Reeves, 45, joined Labour as a teenager. A national chess champion by age 14, she studied at Oxford University and the London School of Economics and landed her first post-graduate job with the Bank of England. She became a member of Parliament in 2010, when the Conservatives’ tenure began.
After years of economic uncertainty, Reeves’s first order of business will be spurring higher and more inclusive growth. Her approach, which she has detailed in books, speeches and interviews, is what she named Securonomics. “It is an approach that consists of a Bidenomics-like industrial strategy at one end, thereby protecting and supporting important sectors and technologies, while it also looks to recognize the importance of security for workers in the everyday economy,” says Andrew Westwood, professor of Public Policy, Government & Business at the University of Manchester. “This model is now being widely adopted not only in the US but also in the EU, as a more volatile global economy and geopolitical tensions have pushed more nations to active strategies supporting critical supply chains, defense manufacturing, energy security, and so on.”

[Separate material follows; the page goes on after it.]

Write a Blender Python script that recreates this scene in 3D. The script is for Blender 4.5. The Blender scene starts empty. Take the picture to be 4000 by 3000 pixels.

The second part of Reeves’s approach, Westwood argues, will be to create a path to greener growth that is fairer to cities and regions that have been in decline: “These issues have become crucibles for discontent and populism, creating a threat to domestic politics across many countries and to global institutions and co-operation as well, as it is in the case of the anti-institutionalism of Trump and Le Pen, or Johnson, Farage and Suella Braverman in the UK.” It’s been called “the revenge of the places that don’t matter,” Westwood says, referencing economic geographer Andrés Rodríguez-Pose: “Securonomics will only succeed if it can effectively address this discontent.”